The rules of intestacy do not make any provision for unmarried partners. The only way you can make provision for your partner is to make a Will. You should consider:

  • Who you want to administer your estate;
  • The appointment of guardians for children under the age of 18;
  • The extent you want your partner to benefit. Do you want to leave them assets outright or, for example, the right to continue living in your home?

If you were to die without a Will in place, a partner could make a claim on your estate. This can be expensive and can cause a lot of stress and upset for those involved.

Inheritance tax for unmarried couples

Married couples or those in a civil partnership enjoy:

  • Spousal exemption – assets can pass between the couple without any inheritance tax;
  • A transferrable nil rate band. This means if the nil rate band (the maximum amount that can be left free from inheritance tax) is not used when the first spouse passes away, it can be claimed on the second death; and
  • An extra allowance based on the ownership of residential property. Subject to meeting strict criteria, there may be a residence nil rate band and transferrable residence nil rate band to be claimed.

For an unmarried couple wanting to provide for each other, there is only a nil rate band available and this cannot be transferred to a surviving partner.

It is advisable for unmarried couples to seek inheritance tax advice and plan their estates accordingly. An inheritance tax bill can mean a surviving partner is unable to maintain their standard of living or to continue to live in their home.

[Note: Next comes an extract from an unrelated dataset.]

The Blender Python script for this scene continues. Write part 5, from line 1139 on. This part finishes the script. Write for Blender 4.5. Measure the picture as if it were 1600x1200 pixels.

Property ownership for unmarried couples

For many people, the family home is the biggest asset. When buying a property with a partner, you can protect your interest via a Declaration of trust. A Declaration of Trust is a binding agreement that records how the property was bought, your agreed share of the property and who is to get what from any future sale. It can simply set out how net sale proceeds will be divided or be more comprehensive and set out each party’s rights and responsibilities.

If the property is only owned by one party who proceeded to pass away, this would impact the survivor’s right to live in the property after the owner’s death. It is therefore important to ensure that the survivor has defined rights in respect of the property.